* **Short problem**
Transcribe the lines from the start of the data below through the line with "DL+.61).obj('armrest', 'walnut', t, bevel=.015)", word for word and nothing more.
§ §
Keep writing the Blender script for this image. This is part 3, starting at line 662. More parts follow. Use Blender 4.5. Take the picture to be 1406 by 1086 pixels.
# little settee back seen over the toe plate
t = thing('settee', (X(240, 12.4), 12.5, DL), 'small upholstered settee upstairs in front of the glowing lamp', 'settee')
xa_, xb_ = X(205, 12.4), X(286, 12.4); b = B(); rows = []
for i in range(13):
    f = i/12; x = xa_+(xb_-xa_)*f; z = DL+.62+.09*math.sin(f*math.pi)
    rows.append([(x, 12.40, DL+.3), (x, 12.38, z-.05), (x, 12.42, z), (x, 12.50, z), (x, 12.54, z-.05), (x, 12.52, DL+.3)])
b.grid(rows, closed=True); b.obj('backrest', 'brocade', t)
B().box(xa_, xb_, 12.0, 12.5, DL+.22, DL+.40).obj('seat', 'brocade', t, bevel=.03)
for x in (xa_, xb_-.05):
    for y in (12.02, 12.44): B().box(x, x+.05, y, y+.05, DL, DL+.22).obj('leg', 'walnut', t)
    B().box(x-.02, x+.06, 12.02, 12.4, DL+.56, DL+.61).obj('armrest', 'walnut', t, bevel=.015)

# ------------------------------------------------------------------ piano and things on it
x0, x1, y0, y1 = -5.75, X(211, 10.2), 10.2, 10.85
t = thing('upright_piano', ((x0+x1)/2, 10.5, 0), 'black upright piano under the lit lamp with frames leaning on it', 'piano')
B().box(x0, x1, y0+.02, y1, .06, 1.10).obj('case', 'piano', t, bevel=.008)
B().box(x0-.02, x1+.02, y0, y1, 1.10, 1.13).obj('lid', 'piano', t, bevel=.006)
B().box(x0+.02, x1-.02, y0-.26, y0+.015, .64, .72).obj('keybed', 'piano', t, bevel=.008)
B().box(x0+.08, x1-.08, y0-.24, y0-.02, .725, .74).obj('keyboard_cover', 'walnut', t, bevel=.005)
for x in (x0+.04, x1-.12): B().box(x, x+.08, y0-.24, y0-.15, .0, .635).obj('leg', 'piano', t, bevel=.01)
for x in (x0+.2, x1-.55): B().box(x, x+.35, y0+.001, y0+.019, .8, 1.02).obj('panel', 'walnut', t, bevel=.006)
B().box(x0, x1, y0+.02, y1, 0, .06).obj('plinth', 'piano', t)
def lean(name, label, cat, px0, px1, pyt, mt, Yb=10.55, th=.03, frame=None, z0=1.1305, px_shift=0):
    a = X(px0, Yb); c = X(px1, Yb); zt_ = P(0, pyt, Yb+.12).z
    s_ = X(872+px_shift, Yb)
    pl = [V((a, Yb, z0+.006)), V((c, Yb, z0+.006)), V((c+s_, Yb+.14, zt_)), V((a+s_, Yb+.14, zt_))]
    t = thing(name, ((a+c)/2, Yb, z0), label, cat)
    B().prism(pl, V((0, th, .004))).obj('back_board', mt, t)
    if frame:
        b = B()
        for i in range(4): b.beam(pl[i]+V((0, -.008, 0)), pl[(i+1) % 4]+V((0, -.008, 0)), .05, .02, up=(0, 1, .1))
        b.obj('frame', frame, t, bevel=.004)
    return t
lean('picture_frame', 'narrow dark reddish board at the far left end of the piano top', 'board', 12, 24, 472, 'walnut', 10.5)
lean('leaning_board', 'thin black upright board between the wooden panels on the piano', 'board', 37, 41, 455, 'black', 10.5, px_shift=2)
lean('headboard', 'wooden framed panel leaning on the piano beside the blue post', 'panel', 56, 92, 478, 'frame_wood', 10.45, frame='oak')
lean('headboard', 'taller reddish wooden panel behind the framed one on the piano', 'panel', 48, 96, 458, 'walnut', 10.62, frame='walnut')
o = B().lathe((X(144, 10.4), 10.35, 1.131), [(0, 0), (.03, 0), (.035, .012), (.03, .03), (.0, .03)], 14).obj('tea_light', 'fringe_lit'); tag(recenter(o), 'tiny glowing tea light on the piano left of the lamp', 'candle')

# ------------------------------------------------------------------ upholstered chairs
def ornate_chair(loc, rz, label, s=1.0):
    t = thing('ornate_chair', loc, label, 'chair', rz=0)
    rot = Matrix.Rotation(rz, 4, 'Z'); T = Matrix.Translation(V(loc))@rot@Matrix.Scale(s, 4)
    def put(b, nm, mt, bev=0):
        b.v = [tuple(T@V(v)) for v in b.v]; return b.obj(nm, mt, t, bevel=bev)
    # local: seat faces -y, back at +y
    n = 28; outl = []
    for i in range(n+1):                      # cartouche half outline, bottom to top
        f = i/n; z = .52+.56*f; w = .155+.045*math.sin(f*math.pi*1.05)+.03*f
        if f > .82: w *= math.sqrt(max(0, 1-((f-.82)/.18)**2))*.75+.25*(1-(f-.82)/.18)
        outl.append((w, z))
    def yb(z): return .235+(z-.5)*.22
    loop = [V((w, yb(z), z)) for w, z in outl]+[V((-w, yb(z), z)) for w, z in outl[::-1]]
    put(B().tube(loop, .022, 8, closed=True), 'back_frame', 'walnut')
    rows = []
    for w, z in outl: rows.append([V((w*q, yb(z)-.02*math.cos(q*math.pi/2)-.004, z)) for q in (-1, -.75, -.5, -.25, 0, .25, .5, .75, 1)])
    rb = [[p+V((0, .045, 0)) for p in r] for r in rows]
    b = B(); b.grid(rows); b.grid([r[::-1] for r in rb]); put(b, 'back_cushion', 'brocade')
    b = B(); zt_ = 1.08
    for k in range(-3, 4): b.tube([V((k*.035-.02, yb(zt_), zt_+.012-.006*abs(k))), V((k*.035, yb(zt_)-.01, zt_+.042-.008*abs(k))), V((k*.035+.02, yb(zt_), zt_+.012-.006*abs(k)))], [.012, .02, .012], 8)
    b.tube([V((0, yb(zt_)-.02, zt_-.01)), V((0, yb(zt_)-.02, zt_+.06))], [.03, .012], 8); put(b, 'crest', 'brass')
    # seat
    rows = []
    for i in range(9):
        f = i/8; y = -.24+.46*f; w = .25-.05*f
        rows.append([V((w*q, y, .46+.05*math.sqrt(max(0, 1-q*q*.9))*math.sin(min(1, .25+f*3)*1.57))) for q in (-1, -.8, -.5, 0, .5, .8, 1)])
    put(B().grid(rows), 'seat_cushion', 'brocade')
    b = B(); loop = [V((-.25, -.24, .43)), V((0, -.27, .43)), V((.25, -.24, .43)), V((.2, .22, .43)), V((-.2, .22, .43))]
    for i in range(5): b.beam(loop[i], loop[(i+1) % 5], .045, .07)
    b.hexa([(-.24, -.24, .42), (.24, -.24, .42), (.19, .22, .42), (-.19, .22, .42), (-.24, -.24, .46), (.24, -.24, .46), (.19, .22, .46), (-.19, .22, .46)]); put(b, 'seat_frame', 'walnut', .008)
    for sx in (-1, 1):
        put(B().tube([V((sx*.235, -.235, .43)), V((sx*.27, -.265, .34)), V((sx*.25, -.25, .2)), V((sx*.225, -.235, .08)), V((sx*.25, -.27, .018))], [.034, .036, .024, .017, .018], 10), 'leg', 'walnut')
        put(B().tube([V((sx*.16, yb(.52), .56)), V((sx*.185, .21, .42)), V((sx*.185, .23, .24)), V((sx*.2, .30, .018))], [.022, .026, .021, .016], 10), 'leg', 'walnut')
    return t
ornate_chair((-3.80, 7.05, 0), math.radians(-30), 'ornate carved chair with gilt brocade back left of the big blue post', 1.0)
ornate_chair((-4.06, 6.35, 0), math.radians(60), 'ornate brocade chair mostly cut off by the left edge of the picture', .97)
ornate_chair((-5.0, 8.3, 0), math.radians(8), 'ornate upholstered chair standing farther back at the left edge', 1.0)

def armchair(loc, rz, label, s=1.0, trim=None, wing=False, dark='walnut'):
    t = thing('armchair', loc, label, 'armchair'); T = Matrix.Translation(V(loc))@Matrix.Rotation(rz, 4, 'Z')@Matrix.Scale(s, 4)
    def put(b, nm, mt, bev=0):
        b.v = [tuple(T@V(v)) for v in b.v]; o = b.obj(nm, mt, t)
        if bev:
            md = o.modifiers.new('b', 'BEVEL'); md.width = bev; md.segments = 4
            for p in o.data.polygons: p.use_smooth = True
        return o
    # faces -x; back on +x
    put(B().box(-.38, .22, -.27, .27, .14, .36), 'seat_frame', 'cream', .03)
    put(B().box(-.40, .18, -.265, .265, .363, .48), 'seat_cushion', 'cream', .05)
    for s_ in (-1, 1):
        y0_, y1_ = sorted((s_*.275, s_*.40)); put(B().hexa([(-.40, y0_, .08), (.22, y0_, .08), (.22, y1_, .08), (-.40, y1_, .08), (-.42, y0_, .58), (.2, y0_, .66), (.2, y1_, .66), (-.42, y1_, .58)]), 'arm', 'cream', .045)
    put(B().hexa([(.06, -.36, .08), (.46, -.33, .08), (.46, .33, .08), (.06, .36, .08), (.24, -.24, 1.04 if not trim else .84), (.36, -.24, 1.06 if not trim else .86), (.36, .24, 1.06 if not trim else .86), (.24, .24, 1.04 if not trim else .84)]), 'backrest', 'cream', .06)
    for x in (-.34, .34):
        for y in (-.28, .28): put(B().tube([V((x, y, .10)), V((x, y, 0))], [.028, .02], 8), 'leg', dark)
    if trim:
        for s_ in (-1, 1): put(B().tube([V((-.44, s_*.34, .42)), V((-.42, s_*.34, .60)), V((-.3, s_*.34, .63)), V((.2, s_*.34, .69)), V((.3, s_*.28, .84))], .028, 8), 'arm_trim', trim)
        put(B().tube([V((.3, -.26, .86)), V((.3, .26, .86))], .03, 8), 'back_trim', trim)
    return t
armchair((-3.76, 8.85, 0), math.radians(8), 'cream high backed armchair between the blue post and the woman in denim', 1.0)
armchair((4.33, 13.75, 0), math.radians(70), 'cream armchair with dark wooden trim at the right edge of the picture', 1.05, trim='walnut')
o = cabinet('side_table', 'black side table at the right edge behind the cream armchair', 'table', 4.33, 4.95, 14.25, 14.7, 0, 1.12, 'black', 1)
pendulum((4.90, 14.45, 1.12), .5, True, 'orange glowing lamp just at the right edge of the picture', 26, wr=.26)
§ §
* **The answer**
Keep writing the Blender script for this image. This is part 3, starting at line 662. More parts follow. Use Blender 4.5. Take the picture to be 1406 by 1086 pixels.
# little settee back seen over the toe plate
t = thing('settee', (X(240, 12.4), 12.5, DL), 'small upholstered settee upstairs in front of the glowing lamp', 'settee')
xa_, xb_ = X(205, 12.4), X(286, 12.4); b = B(); rows = []
for i in range(13):
    f = i/12; x = xa_+(xb_-xa_)*f; z = DL+.62+.09*math.sin(f*math.pi)
    rows.append([(x, 12.40, DL+.3), (x, 12.38, z-.05), (x, 12.42, z), (x, 12.50, z), (x, 12.54, z-.05), (x, 12.52, DL+.3)])
b.grid(rows, closed=True); b.obj('backrest', 'brocade', t)
B().box(xa_, xb_, 12.0, 12.5, DL+.22, DL+.40).obj('seat', 'brocade', t, bevel=.03)
for x in (xa_, xb_-.05):
    for y in (12.02, 12.44): B().box(x, x+.05, y, y+.05, DL, DL+.22).obj('leg', 'walnut', t)
    B().box(x-.02, x+.06, 12.02, 12.4, DL+.56, DL+.61).obj('armrest', 'walnut', t, bevel=.015)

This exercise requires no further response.